Propomos aqui uma análise comparativa entre “La Dama de las Camelias” (Chile, dir.: José Bohr/prod.: Chile Films, 1947) e “Carnaval Atlântida” (Brasil, José Carlos Burle/prod.: Atlântida, 1953). Em termos teóricos e metodológicos, a proposta busca dialogar com a revisão historiográfica atualmente em curso, tanto no Chile quanto no Brasil, acerca das cinematografias anteriores à década de 1960, frequentemente pouco estudadas ou mesmo tornadas “invisíveis”. Nossa hipótese é a de que “La Dama de las Camelias” e “Carnaval Atlântida”, embora pertencentes a contextos muito diversos, representaram em seus respectivos países esforços semelhantes de participação no debate cinematográfico dos anos 1940-50.
Criada em 1942, a Chile Films era uma empresa de economia mista ligada à estatal CORFO (Corporación de Fomento de la Producción), órgão por sua vez implantado em 1939 e subordinado ao Ministério da Fazenda. Após enfrentar diversas crises e reformulações em seu estatuto, a Chile Films cerrou suas portas em 1949, passando a alugar seus palcos de filmagem. A Atlântida foi fundada em 1941 através da venda de ações populares e a incorporação de 23 sócios, incluindo cineastas, jornalistas e o empresário Paulo Burle, ligado ao comércio, à indústria e à imprensa. Em 1947, o exibidor e distribuidor Luiz Severiano Ribeiro Júnior tornou-se o acionista majoritário da Atlântida, que produziu de forma ininterrupta até 1963.
Em que pesem as distâncias e evidentes diferenças que singularizam as experiências chilena e brasileira, os dois filmes criticam abertamente determinadas ilusões industrialistas comuns aos dois países. No primeiro caso, a acusação se volta contra a própria Chile Films, empresa de economia mista ligada à estatal CORFO; já “Carnaval Atlântida” tem como alvo a contemporânea Companhia Cinematográfica Vera Cruz, fundada em 1949 por industriais pertencentes à grande burguesia de São Paulo, com inspiração no teatro europeu e no modelo do “studio system” hollywoodiano.

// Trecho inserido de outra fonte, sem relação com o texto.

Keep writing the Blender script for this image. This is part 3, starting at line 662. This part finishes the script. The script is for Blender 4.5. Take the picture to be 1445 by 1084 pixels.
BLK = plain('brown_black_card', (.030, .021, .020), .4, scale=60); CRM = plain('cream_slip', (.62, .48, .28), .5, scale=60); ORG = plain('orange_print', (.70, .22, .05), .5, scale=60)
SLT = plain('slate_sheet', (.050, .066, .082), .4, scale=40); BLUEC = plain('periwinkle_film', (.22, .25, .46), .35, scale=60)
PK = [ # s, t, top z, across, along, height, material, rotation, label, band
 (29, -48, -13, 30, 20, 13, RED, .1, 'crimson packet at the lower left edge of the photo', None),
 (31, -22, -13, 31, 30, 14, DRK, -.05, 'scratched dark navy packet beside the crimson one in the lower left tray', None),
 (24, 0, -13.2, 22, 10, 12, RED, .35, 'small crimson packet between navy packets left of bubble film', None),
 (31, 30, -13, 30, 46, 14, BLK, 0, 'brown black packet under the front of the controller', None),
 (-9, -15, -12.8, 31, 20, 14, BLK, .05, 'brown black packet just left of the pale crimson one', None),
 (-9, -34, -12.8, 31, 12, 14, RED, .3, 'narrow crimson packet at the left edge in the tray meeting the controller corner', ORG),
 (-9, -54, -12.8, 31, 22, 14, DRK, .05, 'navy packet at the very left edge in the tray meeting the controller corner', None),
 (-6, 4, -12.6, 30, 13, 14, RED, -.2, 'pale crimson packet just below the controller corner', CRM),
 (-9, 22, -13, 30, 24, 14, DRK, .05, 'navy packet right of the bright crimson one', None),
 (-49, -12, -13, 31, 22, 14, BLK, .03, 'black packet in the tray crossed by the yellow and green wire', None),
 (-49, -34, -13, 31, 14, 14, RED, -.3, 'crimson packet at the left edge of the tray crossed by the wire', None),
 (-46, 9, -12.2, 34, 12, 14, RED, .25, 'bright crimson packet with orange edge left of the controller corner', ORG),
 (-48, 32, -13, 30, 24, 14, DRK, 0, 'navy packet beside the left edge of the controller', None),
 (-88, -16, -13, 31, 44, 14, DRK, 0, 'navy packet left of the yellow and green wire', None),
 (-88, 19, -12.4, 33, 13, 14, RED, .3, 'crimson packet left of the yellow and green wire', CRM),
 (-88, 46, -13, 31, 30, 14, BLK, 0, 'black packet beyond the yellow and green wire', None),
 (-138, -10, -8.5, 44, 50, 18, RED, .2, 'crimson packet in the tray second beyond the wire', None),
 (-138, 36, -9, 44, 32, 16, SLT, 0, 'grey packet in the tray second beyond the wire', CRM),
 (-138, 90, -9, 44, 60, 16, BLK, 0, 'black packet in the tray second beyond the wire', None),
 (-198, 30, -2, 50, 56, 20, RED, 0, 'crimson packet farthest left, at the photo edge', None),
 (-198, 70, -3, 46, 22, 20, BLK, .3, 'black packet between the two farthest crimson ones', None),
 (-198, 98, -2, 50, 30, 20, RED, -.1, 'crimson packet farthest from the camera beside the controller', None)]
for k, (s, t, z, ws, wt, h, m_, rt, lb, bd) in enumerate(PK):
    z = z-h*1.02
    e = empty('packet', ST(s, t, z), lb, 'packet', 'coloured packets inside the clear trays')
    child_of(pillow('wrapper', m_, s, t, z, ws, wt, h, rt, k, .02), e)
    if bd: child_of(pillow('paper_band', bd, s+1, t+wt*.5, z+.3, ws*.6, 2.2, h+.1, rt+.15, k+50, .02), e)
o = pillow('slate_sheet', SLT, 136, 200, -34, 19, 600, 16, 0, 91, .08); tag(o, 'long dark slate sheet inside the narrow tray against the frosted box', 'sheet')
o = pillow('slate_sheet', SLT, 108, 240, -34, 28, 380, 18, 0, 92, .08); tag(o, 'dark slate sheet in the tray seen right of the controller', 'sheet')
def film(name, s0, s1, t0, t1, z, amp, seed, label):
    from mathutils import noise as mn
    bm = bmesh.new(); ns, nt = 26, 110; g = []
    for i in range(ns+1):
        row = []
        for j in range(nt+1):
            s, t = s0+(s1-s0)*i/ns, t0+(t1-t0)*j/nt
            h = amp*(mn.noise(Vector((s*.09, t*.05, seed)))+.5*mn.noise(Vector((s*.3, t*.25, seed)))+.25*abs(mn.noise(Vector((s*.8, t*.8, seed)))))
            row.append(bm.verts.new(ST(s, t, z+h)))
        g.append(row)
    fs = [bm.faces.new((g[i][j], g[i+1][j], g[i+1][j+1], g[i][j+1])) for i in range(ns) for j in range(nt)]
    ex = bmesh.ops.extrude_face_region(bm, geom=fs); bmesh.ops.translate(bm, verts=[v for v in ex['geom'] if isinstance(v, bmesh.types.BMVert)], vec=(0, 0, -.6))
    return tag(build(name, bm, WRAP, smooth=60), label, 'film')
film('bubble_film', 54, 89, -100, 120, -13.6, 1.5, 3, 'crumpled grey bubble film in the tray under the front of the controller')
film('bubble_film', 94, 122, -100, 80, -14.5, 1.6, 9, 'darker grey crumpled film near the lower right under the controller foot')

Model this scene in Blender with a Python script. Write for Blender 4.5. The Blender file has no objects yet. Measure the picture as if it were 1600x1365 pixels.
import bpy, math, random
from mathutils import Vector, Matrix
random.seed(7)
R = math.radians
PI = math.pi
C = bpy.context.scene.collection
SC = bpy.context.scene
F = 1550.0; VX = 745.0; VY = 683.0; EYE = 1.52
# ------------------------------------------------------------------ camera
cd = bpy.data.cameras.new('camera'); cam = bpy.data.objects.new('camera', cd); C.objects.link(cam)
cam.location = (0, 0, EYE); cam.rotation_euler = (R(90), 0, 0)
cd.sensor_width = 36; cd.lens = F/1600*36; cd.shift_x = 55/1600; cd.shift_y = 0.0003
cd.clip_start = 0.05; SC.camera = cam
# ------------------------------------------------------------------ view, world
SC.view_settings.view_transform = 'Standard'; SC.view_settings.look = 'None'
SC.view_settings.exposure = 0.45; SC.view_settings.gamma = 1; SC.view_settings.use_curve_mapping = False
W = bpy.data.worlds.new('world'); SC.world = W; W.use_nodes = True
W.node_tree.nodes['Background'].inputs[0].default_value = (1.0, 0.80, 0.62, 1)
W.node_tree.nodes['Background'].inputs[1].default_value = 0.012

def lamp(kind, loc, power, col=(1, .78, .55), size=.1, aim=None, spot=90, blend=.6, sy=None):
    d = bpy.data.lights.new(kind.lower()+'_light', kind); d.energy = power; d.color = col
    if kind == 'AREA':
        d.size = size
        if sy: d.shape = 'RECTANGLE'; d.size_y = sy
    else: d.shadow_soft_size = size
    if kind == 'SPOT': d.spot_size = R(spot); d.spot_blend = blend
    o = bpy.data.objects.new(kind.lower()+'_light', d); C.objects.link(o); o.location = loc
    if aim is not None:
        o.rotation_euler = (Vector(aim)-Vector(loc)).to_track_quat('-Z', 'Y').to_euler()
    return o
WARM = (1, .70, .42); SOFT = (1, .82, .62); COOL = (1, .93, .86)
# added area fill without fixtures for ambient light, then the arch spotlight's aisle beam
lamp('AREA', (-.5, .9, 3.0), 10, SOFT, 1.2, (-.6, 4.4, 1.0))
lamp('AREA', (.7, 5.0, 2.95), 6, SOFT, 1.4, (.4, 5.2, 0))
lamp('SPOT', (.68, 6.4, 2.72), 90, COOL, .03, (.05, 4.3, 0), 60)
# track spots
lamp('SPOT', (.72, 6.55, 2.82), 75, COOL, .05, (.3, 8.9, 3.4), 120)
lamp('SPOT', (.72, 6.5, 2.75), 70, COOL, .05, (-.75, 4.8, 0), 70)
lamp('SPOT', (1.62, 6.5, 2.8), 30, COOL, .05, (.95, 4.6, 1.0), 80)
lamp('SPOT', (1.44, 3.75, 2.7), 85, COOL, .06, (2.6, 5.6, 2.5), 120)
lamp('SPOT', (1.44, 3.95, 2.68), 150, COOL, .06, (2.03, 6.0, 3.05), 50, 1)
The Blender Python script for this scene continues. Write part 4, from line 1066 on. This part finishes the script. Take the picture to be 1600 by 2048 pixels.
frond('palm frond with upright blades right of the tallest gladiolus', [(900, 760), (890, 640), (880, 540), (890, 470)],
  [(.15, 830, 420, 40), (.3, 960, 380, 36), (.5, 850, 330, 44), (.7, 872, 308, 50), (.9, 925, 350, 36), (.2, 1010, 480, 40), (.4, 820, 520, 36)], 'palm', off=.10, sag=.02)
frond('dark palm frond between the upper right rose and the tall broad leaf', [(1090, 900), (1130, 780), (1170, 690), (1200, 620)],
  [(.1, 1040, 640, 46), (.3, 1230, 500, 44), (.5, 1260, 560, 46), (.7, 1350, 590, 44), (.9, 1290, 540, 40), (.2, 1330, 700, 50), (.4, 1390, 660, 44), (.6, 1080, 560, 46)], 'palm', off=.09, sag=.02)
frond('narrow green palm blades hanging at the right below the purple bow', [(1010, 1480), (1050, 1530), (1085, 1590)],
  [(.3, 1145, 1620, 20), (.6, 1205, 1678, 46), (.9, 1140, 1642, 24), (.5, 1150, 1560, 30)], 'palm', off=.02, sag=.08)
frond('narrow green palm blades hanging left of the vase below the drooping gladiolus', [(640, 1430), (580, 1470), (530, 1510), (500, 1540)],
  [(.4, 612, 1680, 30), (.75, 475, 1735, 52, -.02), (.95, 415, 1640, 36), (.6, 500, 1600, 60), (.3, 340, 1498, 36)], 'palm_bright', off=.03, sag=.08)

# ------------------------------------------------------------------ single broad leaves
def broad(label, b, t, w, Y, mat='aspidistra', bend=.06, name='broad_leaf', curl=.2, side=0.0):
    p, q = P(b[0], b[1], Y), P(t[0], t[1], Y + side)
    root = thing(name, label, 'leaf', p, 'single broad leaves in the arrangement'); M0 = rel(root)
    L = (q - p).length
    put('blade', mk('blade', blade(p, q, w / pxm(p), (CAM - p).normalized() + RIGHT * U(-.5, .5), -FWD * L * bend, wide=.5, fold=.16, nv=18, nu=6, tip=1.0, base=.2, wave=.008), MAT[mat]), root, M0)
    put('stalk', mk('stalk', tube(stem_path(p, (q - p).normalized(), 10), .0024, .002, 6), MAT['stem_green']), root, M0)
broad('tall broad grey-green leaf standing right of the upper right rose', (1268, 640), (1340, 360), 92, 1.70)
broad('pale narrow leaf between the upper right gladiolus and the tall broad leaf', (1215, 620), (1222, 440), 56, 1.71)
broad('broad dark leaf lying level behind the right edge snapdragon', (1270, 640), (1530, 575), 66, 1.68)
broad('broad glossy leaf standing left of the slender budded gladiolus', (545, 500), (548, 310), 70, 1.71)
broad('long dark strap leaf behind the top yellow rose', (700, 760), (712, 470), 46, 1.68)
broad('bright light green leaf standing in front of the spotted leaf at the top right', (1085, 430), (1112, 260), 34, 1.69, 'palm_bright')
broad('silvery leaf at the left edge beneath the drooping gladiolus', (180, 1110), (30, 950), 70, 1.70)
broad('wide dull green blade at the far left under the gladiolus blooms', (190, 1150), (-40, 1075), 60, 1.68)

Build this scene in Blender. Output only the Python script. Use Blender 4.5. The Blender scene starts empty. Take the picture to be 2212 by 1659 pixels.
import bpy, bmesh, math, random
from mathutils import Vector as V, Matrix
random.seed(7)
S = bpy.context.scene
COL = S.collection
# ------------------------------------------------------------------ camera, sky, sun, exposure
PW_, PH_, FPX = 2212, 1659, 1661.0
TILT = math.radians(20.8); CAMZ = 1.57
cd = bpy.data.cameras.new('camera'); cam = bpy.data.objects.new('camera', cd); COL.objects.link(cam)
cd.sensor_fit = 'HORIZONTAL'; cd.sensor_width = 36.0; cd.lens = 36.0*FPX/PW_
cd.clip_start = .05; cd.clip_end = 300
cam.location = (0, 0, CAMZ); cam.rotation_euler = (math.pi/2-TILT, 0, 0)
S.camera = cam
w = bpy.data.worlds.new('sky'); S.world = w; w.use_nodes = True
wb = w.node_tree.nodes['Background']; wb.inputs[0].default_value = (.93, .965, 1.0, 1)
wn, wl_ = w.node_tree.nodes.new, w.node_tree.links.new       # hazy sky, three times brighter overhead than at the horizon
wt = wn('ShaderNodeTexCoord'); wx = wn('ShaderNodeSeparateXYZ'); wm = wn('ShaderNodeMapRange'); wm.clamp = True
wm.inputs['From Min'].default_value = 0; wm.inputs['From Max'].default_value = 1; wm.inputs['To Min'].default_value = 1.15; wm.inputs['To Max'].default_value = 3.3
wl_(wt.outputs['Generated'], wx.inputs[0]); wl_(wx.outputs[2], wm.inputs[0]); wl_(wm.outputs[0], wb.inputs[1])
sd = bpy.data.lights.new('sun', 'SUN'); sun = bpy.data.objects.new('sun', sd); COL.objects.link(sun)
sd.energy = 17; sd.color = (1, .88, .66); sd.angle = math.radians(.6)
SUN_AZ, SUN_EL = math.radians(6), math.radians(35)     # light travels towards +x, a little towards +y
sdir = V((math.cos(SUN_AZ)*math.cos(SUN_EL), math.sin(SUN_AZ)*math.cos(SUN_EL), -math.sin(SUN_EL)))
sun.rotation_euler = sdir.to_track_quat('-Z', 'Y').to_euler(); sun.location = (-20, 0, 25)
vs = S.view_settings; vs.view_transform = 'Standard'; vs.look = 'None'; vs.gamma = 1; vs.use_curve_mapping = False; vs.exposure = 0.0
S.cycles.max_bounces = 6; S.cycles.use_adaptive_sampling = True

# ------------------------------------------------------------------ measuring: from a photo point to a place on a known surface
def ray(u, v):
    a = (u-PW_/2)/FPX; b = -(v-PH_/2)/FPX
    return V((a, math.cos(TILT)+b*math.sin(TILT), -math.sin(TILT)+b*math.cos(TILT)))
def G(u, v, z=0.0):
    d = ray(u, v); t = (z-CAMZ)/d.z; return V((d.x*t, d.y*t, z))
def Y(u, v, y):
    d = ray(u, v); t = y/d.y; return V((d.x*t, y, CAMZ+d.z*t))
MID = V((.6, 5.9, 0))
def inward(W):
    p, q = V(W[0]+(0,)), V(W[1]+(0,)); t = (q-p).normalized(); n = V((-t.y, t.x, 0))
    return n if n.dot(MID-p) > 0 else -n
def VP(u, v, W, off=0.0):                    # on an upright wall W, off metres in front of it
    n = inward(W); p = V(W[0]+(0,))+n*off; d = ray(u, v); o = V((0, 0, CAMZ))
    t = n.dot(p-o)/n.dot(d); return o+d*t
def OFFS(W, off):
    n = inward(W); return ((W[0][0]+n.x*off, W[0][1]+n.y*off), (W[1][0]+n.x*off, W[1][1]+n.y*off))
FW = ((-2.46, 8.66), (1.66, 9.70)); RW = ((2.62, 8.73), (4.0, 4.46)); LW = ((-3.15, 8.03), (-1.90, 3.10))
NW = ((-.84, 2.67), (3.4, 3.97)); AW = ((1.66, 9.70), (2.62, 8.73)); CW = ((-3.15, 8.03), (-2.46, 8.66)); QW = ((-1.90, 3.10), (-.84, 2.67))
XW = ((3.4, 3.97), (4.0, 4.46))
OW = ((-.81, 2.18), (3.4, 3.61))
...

À luz da análise comparada, é nítida a percepção de que na chanchada carnavalesca de José Carlos Burle os conflitos se dão quase que exclusivamente no plano das ideias; os personagens discutem propostas de linguagem, fórmulas de entretenimento: o debate gira em torno da modernização de antigas e superadas concepções de espetáculo cinematográfico. Já no drama cômico-farsesco de José Bohr, as principais dificuldades enfrentadas são de ordem econômico-profissional (orçamento restrito, prazo para o fim das filmagens, falta de película sensível, ausência de trabalhadores disponíveis). O que está em jogo é a ameaça concreta da estagnação.
Por outro lado, tanto “Carnaval Atlântida” quanto “La Dama de las Camelias” se relacionam de forma bastante ambígua com a tradição do espetáculo popular e com a figura idealizada do “povo”. Em “La Dama de las Camelias”, a atriz de teatro mambembe Desideria de los Ríos é usada como recurso desesperado para “salvar” um projeto à beira da falência. A adaptação do romance clássico de Dumas se torna com ela uma comédia involuntária. O filme faz sucesso, mas Desideria é descartada logo depois. Em “Carnaval Atlântida”, quando o projeto da superprodução sobre Helena de Troia é substituído pela filmagem de um “grande musical”, o lado “popular” do espetáculo serve como contrapeso à proposta estética renovadora encampada pela Acrópole Filmes. Mas ainda que incorporados ao número final, os personagens verdadeiramente “populares” (os faxineiros interpretados por Grande Otelo e Colé) se encontram marginalizados pelo grupo que detém as condições de produção.
Bibliografia
- AUGUSTO, Sérgio. Este mundo é um pandeiro: a chanchada de Getúlio a JK. São Paulo: Companhia das Letras, 1989.
AUTRAN, Arthur. O pensamento industrial cinematográfico brasileiro. São Paulo: Hucitec Editora, 2013.
PEIRANO, Maria Paz e GOBANTES, Catalina (Editoras). Chilefilms, el Hollywood criollo. Aproximaciones al proyecto industrial cinematográfico chileno (1942-1949). Santiago de Chile: Editorial Cuarto Propio, 2015.
SANTA CRUZ G. José M. “José Bohr y un cine ausente”. In: SANTA CRUZ G. José M. e BARRIL R. Claudia (Editores). El cine que fue: 100 años de cine chileno. Santiago de Chile: Editorial Arcis, 2011.